The court of appeals reverses, finding lots of problems with the state’s argument that the limitation period was tolled under State v. Deilke, 2004 WI 104, 274 Wis. 2d 595, 682 N.W.2d 945, which held that a defendant’s successful collateral attack against a prior criminal OWI conviction constituted a breach of the plea agreement and the state could re-prosecute the prior case because the statute of limitation was tolled under § 939.74(3). But that tolling statute doesn’t apply here:

¶9        Strohman’s citation in 2005 was adjudicated by a municipal court that imposed a civil forfeiture. A civil forfeiture is not a criminal proceeding, see Wis. Stat. §§ 346.65(2)(am)1.939.12. Strohman was never criminally prosecuted or convicted for his 2005 offense until 2013, and this fact matters, despite the State’s protests otherwise. Strohman’s civil forfeiture proceeding cannot constitute a pending prosecution under Wis. Stat. § 939.74(3) because no warrant, summons, indictment, or information was involved. It is noteworthy that the language in § 939.74(3) defining when a prosecution is “pending” for tolling purposes is identical (but for the tense of the verbs used) to the language in that same statute’s subsection defining when a prosecution has “commenced.” See Wis. Stat. § 939.74(1). In both instances, only criminal prosecutions are contemplated. This makes sense, given that the statute’s concern is with timely establishing a circuit court’s personal jurisdiction over a criminal defendant. Accordingly, Strohman’s civil forfeiture proceedings could not toll the applicable limitations period in § 939.74(1).

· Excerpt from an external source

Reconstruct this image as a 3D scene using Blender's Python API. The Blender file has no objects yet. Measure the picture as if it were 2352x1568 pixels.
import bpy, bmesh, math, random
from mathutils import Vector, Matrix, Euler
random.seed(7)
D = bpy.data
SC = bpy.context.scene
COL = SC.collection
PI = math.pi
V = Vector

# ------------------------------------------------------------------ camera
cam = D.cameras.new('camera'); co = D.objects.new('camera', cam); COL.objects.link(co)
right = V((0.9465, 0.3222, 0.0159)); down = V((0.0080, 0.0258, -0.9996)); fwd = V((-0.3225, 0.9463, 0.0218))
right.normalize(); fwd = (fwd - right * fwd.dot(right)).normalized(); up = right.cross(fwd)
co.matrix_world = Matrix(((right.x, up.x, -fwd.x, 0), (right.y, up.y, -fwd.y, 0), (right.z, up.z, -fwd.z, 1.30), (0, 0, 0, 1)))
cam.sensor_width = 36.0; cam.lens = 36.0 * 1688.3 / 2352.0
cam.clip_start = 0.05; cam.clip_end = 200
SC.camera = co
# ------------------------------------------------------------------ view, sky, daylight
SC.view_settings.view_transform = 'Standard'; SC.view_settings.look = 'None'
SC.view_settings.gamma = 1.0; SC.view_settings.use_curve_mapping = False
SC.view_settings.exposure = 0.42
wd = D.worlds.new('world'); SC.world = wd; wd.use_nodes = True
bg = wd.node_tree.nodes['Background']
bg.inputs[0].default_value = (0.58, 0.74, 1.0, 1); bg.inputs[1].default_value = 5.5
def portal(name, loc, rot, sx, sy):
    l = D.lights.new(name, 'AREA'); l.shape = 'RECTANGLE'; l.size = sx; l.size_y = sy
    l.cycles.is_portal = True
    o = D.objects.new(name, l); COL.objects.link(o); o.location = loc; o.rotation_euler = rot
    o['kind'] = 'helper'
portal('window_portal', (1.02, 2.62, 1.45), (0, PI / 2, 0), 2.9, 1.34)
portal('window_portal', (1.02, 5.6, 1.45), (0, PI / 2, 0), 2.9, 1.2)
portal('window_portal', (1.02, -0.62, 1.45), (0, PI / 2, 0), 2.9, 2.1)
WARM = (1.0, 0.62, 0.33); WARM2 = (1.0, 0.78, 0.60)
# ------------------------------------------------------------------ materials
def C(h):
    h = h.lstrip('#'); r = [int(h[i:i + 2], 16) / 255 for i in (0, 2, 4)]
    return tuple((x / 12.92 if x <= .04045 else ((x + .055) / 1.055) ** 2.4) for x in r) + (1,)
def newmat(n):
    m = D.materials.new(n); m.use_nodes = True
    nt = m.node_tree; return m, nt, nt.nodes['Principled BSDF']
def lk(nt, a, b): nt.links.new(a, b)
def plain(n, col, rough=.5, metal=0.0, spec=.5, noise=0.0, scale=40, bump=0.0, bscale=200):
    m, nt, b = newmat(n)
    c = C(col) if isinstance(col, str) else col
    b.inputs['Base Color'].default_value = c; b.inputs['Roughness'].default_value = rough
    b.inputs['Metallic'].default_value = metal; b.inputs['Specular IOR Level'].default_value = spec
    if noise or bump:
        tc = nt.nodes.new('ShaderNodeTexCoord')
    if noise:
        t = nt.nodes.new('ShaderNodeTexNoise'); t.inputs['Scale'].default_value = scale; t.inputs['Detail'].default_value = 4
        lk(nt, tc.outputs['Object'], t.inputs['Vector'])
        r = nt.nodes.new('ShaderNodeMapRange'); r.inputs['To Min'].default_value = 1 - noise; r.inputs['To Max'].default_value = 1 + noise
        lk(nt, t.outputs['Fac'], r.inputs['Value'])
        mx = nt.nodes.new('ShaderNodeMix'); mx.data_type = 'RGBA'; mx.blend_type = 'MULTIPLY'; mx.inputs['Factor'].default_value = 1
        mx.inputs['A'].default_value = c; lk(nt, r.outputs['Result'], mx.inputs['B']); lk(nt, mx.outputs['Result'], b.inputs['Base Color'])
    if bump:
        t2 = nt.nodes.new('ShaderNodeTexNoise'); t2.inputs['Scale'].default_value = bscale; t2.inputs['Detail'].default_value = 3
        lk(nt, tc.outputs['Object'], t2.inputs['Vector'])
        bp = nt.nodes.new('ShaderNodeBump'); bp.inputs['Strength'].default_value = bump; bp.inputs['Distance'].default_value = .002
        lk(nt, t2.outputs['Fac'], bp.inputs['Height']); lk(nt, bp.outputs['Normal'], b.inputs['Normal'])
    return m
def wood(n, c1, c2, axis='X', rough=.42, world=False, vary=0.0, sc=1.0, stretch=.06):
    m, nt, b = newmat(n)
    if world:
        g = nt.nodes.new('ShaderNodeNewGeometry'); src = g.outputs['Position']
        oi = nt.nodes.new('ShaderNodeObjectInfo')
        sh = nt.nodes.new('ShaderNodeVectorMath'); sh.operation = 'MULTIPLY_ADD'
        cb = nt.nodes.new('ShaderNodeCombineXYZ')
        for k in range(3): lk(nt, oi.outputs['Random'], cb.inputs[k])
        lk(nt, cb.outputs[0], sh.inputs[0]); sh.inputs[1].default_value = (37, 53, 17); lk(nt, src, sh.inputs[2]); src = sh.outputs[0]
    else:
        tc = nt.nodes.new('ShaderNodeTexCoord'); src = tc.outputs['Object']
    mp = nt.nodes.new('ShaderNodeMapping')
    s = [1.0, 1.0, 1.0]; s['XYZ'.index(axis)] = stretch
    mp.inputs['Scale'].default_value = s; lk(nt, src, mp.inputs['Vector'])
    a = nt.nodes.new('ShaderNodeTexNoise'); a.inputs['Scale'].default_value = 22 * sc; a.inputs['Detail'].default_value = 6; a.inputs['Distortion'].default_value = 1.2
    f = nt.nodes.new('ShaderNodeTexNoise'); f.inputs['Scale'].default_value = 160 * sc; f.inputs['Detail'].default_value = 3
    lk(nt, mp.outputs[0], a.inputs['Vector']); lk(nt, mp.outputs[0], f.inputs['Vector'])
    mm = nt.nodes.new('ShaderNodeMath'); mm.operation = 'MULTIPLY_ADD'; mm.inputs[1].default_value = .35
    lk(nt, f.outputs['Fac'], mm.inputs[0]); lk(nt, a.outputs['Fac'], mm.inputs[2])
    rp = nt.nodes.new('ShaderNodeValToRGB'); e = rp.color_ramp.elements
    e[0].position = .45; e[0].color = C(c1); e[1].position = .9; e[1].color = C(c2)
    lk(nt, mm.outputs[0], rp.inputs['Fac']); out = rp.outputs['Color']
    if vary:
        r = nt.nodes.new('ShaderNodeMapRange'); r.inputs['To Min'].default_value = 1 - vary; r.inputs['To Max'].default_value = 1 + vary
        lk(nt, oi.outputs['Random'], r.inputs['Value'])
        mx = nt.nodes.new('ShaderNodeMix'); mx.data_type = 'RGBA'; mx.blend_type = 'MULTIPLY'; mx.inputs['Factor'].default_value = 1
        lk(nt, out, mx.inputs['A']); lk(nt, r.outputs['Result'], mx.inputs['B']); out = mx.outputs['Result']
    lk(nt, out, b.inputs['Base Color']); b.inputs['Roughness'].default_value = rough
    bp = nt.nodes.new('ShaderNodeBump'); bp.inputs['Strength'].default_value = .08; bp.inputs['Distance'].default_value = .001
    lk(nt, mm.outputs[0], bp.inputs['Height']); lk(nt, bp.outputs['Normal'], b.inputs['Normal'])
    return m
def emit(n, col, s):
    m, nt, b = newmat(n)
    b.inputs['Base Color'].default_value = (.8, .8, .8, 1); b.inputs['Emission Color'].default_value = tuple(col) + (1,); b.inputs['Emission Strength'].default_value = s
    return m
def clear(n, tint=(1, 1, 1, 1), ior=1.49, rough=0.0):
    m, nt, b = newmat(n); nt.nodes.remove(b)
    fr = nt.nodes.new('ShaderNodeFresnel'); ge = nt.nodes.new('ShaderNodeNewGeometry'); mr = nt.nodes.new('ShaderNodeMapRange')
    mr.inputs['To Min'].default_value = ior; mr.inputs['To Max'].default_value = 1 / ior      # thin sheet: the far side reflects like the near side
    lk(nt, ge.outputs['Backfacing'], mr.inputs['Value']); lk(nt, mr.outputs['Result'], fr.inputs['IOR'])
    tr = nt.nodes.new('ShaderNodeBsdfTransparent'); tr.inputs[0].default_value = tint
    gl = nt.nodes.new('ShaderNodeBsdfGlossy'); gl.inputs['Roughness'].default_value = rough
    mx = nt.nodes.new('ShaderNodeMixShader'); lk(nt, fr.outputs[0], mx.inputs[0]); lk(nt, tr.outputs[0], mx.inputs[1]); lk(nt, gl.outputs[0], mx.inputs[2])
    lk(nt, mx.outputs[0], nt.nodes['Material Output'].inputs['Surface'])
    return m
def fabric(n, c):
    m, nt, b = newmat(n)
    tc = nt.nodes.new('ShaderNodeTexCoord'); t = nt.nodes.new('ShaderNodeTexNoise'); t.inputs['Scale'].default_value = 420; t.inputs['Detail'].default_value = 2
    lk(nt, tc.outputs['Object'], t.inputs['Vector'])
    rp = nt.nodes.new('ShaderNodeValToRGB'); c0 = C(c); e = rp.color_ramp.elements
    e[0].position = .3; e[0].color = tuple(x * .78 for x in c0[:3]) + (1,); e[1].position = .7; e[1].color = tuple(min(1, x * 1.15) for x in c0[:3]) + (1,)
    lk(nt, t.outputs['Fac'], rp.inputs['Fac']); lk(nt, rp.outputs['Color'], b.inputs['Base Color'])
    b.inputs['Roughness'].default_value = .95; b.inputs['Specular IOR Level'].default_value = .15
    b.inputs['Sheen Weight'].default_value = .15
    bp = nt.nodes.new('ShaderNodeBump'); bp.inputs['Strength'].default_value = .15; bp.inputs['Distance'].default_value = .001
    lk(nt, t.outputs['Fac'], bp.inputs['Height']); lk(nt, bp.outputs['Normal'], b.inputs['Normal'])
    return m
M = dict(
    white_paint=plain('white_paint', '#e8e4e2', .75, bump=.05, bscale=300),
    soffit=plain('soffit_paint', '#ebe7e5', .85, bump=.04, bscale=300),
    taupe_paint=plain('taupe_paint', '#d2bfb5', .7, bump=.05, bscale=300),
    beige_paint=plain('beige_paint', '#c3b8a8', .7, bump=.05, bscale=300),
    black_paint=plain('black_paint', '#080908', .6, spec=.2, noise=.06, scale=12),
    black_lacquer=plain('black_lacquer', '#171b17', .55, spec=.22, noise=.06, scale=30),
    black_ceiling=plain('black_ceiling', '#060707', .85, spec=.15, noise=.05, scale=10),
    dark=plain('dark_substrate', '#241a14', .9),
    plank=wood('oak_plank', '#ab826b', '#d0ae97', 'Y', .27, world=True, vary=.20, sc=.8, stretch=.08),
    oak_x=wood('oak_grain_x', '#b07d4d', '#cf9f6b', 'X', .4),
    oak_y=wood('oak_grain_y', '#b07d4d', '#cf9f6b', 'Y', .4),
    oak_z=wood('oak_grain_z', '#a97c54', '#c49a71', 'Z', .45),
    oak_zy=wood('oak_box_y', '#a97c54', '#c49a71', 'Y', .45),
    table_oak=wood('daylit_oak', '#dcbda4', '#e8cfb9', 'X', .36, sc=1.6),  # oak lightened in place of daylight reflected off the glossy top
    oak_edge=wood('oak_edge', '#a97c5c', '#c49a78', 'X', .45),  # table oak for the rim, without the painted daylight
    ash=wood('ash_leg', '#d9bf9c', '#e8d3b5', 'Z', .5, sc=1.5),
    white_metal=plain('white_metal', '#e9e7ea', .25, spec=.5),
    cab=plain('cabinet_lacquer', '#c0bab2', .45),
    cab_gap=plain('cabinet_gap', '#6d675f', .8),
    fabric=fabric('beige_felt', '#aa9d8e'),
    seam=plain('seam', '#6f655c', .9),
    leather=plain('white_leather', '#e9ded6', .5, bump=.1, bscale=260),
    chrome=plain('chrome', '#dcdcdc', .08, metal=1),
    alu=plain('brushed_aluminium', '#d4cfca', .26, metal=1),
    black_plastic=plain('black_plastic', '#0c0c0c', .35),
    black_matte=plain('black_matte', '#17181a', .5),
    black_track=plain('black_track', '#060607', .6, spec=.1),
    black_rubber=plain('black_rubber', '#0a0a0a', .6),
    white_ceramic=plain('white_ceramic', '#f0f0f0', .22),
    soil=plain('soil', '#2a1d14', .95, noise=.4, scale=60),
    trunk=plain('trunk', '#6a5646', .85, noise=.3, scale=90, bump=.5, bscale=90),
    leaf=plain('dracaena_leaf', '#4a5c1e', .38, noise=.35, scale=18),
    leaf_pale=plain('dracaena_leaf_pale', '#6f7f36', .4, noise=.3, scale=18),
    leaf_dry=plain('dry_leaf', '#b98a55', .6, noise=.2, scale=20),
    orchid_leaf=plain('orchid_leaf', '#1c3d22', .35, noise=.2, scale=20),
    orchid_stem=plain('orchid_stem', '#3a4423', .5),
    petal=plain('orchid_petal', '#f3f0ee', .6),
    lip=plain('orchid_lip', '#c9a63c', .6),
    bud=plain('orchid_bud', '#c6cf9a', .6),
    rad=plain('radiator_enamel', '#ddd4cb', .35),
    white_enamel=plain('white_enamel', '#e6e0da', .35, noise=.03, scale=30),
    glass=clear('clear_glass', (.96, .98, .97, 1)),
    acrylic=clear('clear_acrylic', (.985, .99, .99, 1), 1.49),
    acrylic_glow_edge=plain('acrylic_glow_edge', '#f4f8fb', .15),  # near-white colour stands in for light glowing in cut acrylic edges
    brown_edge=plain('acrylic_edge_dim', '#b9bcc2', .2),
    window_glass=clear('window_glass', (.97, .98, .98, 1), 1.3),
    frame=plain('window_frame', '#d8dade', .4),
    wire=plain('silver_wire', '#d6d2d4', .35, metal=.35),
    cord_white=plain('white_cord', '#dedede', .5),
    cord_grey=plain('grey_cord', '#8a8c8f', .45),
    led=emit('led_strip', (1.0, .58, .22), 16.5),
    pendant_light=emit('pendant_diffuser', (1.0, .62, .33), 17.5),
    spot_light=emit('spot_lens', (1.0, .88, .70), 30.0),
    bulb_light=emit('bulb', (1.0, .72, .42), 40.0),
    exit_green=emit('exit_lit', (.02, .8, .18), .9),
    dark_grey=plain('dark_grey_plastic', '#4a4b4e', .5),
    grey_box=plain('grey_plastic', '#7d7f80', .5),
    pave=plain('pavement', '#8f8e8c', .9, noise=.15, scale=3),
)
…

The state analogizes Strohman to the plea-breaching collateral attacker in Dielke, but the court will have none of it:

¶13     …. Deilke was, first and foremost, a case about the effect of a breached plea agreement. Id., ¶¶13-26. There was no such breach here. The State acknowledges this, as it must, and accordingly qualifies and explains its position:

Although there was not a violation of a plea agreement with the State here, like there was in Deilke, there certainly was subsequent action taken by Strohman that undermined the conviction obtained by the prosecuting agency in that case. Strohman’s action, of accepting a first OWI offense when it was actually his second, led the State ‘to refrain from prosecuting’ this case criminally.

¶14      Herein lies a fundamental problem with the State’s position. Throughout its brief, the State mischaracterizes Strohman’s no-contest plea as a “misrepresentation” that the State “relied upon” to its detriment. Under the facts of record, however, Strohman never made any “representation,” much less a misrepresentation, regarding his prior offenses. Rather, Strohman was charged with an OWI offense to which he merely pleaded no contest. Defendants have no obligation to disclose prior offenses, and the establishment of prior offenses is unquestionably a duty belonging to the State. …

¶15      This is especially so when a defendant, like Strohman, is never asked about any prior OWI or alcohol-related offenses. …

The language quoted above reflects the state’s reliance on the doctrine of equitable estoppel, but “the State provides no authority that equitable estoppel can be applied to toll limitations periods in criminal cases, especially in light of Wis. Stat. § 939.74(3).” (¶16).